ビデオの前で彼女の声に引き止められる。真上に水平に設置されたスピーカーから
彼女のささやくフィルムの中の旅、ストーリーが降り注いでくる。
私が最初から最後まで見たのは、彼女がArthur Rimbaudに傾倒するきっかけの
Une saison en Enferの展示を前にした、ランボゥの家や墓や、
生まれ育った場所などを辿り墓石に寄りかかり、裏庭を探検し彼の視線を探るような一節だった。

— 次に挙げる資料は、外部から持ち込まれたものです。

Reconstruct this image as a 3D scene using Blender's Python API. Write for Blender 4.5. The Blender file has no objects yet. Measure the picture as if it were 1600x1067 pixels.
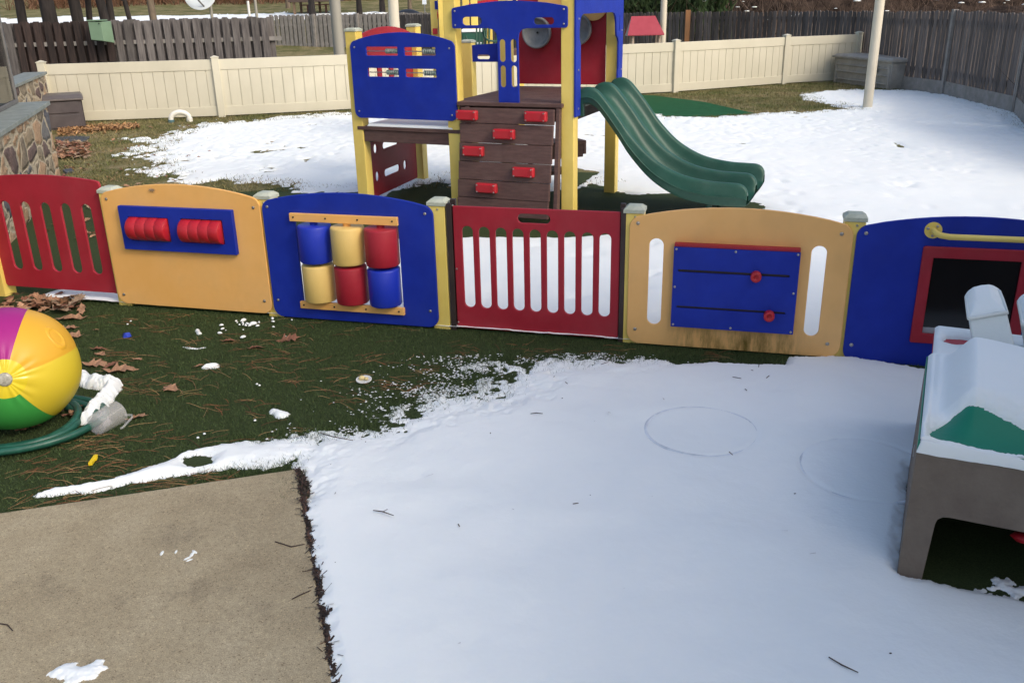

出口で偶然、Les Soirs Nomadesのチラシを見て、今夜21時からあることを知り
目の前のスタッフに聞いたところチケットは売り切れていると。
そういわれると余計に行きたくなるのが人のサガ。
今回は週末だし、と遠慮していたディレクターのHerve Chandes氏に電話をしてみる。
「久しぶり、今夜のNomadic Nightは来るの? もしそうならそこで会えればと思ったんだけれど(姑息)」
「いま、パリなの?…今夜誰だか知ってる? トン・ヴェルレーヌ、知らない? ビッグネームで5分で売り切れたチケットなんだよ。
来るならリストに入れるけど。終わったあと飲む? それならいいよ、30分前に来てね」
よっしゃー。
この時点で、聞き取れなかったアーティスト名は多分フランスの有名な人か何か、
ということになってオデオンからRue Dauphineを通り、馴染みの雑貨屋と
小さなパサージュを回ってポンヌフを渡った頃にはもう16時。
そのままメトロでホテルに帰り、着替えていざSylvie Guillem et Akram Khanへ。